WHAT YOU WILL DO »
The entire listing is to be repeated verbatim.

SUPPLIED DATA »
=-=-=
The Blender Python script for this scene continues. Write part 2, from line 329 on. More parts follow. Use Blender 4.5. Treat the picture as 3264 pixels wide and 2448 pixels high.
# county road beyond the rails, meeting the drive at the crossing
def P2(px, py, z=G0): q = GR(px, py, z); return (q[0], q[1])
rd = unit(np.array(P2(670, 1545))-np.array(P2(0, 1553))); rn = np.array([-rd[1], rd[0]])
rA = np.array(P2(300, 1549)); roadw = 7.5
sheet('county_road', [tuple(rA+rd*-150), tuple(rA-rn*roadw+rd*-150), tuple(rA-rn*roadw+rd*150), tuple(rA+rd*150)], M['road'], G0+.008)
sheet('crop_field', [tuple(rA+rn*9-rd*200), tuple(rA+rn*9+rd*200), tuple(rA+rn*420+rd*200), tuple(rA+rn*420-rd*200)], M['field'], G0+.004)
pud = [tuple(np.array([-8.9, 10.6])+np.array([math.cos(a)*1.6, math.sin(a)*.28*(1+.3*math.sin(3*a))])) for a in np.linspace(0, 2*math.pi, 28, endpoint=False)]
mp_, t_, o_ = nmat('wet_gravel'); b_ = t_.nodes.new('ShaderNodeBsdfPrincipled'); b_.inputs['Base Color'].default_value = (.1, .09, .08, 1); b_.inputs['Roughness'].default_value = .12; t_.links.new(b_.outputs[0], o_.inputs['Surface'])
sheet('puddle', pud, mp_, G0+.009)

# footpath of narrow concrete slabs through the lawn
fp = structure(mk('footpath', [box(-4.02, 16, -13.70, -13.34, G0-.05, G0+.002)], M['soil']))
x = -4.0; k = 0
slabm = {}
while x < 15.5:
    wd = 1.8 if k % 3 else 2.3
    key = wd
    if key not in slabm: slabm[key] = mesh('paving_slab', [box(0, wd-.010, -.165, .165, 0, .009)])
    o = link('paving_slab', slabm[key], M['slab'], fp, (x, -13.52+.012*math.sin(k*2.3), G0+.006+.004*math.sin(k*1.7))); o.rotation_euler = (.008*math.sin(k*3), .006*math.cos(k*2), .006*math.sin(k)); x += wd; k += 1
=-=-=
CORRECT ANSWER »
The Blender Python script for this scene continues. Write part 2, from line 329 on. More parts follow. Use Blender 4.5. Treat the picture as 3264 pixels wide and 2448 pixels high.
# county road beyond the rails, meeting the drive at the crossing
def P2(px, py, z=G0): q = GR(px, py, z); return (q[0], q[1])
rd = unit(np.array(P2(670, 1545))-np.array(P2(0, 1553))); rn = np.array([-rd[1], rd[0]])
rA = np.array(P2(300, 1549)); roadw = 7.5
sheet('county_road', [tuple(rA+rd*-150), tuple(rA-rn*roadw+rd*-150), tuple(rA-rn*roadw+rd*150), tuple(rA+rd*150)], M['road'], G0+.008)
sheet('crop_field', [tuple(rA+rn*9-rd*200), tuple(rA+rn*9+rd*200), tuple(rA+rn*420+rd*200), tuple(rA+rn*420-rd*200)], M['field'], G0+.004)
pud = [tuple(np.array([-8.9, 10.6])+np.array([math.cos(a)*1.6, math.sin(a)*.28*(1+.3*math.sin(3*a))])) for a in np.linspace(0, 2*math.pi, 28, endpoint=False)]
mp_, t_, o_ = nmat('wet_gravel'); b_ = t_.nodes.new('ShaderNodeBsdfPrincipled'); b_.inputs['Base Color'].default_value = (.1, .09, .08, 1); b_.inputs['Roughness'].default_value = .12; t_.links.new(b_.outputs[0], o_.inputs['Surface'])
sheet('puddle', pud, mp_, G0+.009)

# footpath of narrow concrete slabs through the lawn
fp = structure(mk('footpath', [box(-4.02, 16, -13.70, -13.34, G0-.05, G0+.002)], M['soil']))
x = -4.0; k = 0
slabm = {}
while x < 15.5:
    wd = 1.8 if k % 3 else 2.3
    key = wd
    if key not in slabm: slabm[key] = mesh('paving_slab', [box(0, wd-.010, -.165, .165, 0, .009)])
    o = link('paving_slab', slabm[key], M['slab'], fp, (x, -13.52+.012*math.sin(k*2.3), G0+.006+.004*math.sin(k*1.7))); o.rotation_euler = (.008*math.sin(k*3), .006*math.cos(k*2), .006*math.sin(k)); x += wd; k += 1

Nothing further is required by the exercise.